Counter-Insurgency Lessons from Three Decades in the Indian Army

Having served through multiple counter-insurgency operations across India’s conflict zones — from the Northeast to Jammu and Kashmir — certain strategic and tactical lessons emerge that remain relevant for contemporary security challenges.

Lesson 1 — Population-centric operations win. Every successful counter-insurgency campaign in India has ultimately rested on separating the population from the insurgents, not through force alone but through governance, development, and addressing legitimate grievances.
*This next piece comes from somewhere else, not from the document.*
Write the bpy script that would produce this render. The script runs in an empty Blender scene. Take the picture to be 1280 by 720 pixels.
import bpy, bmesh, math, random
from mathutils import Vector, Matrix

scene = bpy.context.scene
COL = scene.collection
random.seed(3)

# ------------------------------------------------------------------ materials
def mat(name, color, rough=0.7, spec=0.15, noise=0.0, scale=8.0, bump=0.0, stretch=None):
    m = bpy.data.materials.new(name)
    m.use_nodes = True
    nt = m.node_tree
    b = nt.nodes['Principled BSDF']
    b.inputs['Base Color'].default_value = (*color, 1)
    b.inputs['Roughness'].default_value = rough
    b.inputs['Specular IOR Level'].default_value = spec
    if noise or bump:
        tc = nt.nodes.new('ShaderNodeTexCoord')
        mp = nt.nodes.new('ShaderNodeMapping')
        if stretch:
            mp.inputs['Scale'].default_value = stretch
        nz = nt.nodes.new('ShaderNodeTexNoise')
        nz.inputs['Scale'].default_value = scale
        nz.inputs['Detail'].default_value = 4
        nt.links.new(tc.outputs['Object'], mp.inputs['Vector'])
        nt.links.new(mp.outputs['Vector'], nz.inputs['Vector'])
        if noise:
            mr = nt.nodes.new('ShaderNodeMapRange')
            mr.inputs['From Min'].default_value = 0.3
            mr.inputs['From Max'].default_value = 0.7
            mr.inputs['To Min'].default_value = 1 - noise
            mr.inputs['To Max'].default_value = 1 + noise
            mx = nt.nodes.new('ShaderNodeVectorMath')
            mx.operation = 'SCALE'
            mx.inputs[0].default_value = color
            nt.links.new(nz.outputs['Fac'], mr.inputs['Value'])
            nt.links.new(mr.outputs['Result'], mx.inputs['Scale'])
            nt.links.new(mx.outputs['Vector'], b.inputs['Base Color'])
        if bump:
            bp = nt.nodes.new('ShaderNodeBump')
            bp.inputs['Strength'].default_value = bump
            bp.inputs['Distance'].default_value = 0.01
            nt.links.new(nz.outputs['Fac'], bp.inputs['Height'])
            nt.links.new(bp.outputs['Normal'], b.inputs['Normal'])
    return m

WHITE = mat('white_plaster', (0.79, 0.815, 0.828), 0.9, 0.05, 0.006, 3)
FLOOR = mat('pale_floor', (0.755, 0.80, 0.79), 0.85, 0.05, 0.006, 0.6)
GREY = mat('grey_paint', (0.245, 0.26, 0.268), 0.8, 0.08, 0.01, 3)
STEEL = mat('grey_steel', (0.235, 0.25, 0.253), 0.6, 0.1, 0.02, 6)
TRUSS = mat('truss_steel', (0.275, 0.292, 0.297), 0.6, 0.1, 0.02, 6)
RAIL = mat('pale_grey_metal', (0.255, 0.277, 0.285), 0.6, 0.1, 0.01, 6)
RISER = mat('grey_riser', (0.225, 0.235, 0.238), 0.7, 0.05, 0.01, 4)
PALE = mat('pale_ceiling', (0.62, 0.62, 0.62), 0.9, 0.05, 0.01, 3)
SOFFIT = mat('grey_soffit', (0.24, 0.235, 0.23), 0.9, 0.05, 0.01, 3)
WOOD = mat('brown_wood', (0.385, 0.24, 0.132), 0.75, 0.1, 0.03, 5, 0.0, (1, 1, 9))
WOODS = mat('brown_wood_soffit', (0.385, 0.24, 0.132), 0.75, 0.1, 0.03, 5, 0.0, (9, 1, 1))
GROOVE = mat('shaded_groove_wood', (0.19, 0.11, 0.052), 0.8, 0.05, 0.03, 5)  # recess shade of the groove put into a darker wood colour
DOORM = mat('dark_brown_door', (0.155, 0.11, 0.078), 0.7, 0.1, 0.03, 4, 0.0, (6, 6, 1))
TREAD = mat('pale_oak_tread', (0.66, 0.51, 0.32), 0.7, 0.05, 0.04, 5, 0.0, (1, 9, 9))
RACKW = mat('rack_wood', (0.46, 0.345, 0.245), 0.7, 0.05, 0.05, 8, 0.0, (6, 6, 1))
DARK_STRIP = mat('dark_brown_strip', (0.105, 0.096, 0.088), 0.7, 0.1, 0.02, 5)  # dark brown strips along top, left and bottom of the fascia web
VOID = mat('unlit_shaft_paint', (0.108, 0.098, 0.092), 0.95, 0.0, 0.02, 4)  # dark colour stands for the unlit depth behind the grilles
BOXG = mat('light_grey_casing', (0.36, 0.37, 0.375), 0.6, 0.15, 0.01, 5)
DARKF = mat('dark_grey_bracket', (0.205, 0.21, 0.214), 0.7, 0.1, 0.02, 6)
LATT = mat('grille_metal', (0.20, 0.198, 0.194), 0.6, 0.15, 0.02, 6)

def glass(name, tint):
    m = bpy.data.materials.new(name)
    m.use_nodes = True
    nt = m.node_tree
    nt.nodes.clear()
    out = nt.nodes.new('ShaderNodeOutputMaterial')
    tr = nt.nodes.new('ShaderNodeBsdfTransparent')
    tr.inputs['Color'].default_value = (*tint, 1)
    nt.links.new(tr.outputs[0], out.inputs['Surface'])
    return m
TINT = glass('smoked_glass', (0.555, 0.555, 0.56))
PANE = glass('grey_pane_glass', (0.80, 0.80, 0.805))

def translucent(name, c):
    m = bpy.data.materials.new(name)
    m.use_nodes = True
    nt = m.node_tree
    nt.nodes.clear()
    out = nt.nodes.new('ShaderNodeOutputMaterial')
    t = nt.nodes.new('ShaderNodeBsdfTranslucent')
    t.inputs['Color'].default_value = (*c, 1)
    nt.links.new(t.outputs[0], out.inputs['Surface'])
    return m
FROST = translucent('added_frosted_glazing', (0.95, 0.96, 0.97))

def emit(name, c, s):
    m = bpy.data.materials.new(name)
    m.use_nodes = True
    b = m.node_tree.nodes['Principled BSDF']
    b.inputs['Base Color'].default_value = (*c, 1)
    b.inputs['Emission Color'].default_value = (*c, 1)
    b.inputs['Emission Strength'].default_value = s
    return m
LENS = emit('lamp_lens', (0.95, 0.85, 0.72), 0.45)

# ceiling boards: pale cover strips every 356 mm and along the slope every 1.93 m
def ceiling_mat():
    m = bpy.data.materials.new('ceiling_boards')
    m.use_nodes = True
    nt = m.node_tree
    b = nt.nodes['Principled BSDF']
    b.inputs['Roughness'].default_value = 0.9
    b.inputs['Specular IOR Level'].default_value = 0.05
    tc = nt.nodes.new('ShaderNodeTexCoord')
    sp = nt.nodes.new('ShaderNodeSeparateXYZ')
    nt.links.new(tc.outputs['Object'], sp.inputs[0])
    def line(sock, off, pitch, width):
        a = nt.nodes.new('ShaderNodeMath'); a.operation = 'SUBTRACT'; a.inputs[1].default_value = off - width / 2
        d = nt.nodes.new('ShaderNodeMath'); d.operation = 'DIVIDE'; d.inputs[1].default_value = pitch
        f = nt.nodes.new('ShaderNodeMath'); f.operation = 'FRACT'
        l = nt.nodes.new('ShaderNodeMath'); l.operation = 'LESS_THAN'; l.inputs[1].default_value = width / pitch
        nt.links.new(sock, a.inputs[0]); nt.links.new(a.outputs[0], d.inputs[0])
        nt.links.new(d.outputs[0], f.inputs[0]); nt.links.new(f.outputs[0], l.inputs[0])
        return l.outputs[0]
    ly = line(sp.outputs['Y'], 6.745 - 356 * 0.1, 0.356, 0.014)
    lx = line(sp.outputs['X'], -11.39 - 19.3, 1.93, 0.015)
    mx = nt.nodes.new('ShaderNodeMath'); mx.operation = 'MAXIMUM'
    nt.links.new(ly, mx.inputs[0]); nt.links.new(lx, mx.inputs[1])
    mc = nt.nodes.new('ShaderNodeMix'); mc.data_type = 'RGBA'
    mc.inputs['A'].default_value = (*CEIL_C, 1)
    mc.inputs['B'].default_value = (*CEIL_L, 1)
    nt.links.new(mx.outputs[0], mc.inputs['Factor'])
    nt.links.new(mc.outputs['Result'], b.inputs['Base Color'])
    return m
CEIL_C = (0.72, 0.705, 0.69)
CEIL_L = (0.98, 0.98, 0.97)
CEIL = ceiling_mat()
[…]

Lesson 2 — Intelligence is the decisive factor. Kinetic operations without actionable human intelligence are expensive and counterproductive. Building trusted intelligence networks within communities takes years and cannot be rushed.

Lesson 3 — Political will determines outcomes. Military capability is necessary but never sufficient. The Kashmir situation evolved most positively when political engagement complemented military operations — the 2000s dialogue processes reduced violence more than any single military operation.

Lesson 4 — Insurgencies end through negotiation or exhaustion, rarely through military defeat alone. Understanding this shapes how military operations should be designed — to create conditions for political resolution, not to achieve permanent military victory.

Lesson 5 — The soldier’s burden. The psychological and moral weight carried by soldiers in counter-insurgency operations requires institutional support systems that India’s military is still developing.